Child Maintenance Service: Standards

(asked on 23rd June 2025) - View Source

Question to the Department for Work and Pensions:

To ask the Secretary of State for Work and Pensions, whether the Child Maintenance Service is required to justify delays in its decision-making processes.


Answered by
Andrew Western Portrait
Andrew Western
Parliamentary Under-Secretary (Department for Work and Pensions)
This question was answered on 26th June 2025

Child Maintenance customers can use the online service to track the progress of reported changes and view expected completion dates at any time without the need to call. They can also upload evidence and view any letters which have been sent to them. All calculation decisions made by the CMS can be appealed through the mandatory reconsideration process and beyond that, to the Independent Tribunal Service.

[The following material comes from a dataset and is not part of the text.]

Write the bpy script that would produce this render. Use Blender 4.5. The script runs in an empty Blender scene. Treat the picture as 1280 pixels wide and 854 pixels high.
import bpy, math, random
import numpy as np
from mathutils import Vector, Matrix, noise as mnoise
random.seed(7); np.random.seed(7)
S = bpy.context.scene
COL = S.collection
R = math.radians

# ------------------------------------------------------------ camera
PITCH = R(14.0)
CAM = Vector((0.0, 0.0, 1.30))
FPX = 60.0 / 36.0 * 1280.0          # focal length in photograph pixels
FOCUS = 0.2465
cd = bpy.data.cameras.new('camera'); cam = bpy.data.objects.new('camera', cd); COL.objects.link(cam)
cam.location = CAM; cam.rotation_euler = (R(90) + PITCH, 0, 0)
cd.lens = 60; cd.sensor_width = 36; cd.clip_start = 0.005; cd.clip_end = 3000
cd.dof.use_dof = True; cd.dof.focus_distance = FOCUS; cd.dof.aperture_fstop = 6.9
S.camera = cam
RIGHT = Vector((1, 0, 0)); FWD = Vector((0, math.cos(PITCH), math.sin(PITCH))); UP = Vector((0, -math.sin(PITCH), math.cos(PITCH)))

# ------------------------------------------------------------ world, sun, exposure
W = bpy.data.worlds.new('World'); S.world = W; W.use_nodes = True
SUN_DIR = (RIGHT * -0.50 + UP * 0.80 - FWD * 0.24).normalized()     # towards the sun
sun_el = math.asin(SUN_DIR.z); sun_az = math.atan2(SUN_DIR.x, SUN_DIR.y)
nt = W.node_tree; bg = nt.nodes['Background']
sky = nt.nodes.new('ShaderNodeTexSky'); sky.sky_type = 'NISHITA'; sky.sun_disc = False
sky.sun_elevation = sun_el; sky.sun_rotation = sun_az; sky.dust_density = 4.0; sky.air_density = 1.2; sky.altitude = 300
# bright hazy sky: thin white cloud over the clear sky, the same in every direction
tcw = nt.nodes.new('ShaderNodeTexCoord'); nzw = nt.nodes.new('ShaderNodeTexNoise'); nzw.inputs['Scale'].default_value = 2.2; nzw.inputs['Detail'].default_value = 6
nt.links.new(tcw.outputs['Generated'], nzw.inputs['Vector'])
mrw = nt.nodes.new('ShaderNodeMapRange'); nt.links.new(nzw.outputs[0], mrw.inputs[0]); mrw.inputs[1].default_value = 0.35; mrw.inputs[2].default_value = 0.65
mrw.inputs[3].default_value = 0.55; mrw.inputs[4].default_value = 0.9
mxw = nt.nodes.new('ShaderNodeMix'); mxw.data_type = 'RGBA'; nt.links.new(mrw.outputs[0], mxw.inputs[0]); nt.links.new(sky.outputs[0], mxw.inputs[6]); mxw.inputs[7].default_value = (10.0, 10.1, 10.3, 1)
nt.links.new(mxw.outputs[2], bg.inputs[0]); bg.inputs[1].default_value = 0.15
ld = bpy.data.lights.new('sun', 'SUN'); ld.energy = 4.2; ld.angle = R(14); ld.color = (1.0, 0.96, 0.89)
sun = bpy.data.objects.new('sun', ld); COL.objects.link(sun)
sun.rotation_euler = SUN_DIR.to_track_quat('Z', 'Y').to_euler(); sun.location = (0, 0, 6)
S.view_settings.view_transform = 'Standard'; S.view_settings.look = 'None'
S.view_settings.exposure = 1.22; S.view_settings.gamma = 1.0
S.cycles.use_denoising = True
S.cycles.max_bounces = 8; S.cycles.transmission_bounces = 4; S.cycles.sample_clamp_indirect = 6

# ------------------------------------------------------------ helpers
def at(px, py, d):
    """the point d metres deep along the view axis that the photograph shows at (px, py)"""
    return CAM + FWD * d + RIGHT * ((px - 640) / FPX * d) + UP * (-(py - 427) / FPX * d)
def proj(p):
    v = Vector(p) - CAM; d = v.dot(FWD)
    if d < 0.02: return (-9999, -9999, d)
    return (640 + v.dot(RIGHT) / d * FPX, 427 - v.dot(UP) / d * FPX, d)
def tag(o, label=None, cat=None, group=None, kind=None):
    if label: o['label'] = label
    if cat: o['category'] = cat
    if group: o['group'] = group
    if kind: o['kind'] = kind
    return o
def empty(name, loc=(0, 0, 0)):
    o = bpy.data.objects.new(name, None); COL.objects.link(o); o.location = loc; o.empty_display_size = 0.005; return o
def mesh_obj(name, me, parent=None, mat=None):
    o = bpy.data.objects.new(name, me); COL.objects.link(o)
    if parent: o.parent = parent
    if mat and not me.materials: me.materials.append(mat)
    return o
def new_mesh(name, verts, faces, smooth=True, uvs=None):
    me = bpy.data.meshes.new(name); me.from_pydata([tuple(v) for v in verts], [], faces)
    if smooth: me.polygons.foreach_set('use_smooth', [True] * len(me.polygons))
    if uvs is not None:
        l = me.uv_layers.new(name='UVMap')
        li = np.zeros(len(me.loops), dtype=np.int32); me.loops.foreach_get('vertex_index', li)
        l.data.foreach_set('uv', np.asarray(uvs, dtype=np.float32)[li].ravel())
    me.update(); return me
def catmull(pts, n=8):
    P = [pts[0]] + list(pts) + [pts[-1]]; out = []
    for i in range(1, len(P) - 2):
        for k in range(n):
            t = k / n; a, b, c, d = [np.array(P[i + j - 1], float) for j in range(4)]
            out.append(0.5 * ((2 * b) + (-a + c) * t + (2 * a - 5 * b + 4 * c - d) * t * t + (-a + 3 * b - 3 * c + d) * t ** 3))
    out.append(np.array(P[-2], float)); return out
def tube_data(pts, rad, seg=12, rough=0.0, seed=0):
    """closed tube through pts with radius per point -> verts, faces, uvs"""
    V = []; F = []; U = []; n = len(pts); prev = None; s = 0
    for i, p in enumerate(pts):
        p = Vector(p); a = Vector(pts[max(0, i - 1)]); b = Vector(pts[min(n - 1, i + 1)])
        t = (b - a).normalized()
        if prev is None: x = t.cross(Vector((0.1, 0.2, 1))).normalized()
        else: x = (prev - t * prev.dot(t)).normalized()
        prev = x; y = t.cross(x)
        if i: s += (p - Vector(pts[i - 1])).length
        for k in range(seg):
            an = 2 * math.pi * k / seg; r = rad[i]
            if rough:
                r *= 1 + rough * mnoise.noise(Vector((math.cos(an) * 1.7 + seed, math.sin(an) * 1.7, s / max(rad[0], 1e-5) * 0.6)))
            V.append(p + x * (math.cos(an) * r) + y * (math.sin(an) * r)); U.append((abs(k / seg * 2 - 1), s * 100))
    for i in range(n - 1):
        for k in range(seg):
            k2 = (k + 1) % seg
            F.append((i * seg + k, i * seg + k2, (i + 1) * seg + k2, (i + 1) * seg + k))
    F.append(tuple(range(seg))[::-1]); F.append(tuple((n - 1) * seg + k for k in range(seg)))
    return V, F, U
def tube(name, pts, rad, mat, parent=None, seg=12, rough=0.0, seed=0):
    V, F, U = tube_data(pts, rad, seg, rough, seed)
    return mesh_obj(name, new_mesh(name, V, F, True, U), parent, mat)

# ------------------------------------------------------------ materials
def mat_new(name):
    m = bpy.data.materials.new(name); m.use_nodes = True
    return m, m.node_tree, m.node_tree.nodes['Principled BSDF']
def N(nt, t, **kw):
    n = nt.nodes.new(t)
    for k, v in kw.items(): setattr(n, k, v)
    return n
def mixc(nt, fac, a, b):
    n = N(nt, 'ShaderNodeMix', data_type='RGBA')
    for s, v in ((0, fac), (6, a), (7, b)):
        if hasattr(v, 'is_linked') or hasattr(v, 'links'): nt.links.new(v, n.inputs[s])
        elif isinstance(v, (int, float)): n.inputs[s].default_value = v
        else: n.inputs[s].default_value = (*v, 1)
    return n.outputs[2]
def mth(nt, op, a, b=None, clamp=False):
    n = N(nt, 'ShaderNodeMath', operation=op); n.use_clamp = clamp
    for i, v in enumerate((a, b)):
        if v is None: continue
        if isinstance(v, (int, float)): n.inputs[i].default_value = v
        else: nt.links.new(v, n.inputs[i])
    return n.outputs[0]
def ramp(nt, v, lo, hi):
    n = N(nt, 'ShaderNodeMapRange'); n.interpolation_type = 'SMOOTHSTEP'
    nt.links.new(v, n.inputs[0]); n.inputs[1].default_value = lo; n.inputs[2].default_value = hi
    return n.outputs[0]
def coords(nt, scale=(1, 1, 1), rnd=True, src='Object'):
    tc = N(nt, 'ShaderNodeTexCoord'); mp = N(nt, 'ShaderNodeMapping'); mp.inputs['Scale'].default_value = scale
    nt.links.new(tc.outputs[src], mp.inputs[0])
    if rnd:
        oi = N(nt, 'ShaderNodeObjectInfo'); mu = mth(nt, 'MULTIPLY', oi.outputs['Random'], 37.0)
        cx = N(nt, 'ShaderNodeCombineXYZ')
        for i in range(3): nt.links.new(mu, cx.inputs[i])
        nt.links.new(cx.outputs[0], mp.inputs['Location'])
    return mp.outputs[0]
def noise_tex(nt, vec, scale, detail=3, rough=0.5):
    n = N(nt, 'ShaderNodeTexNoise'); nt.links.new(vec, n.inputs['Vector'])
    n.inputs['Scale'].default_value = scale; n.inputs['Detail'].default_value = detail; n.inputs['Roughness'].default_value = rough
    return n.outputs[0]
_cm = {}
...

The CMS publishes timeliness data on some of the key decision-making processes such as determining applications, accounting for changes in circumstances and performing mandatory reconsiderations.

Decision making processes can vary in length depending upon complexity and whether both parties have a right to provide and/or contest evidence. Where customers are concerned that a decision has been delayed unreasonably, there is also a robust complaints process, which gives parents opportunities to seek redress when the CMS does not meet their expectations. When a client is dissatisfied, the CMS tries to resolve the issue as quickly as possible, without the need for a formal complaint. If the client remains dissatisfied, the Department for Work and Pensions Complaints Team looks at and responds to their complaint. After that, they can raise it with the Independent Case Examiner and finally with the Parliamentary and Health Service Ombudsman, through their Member of Parliament.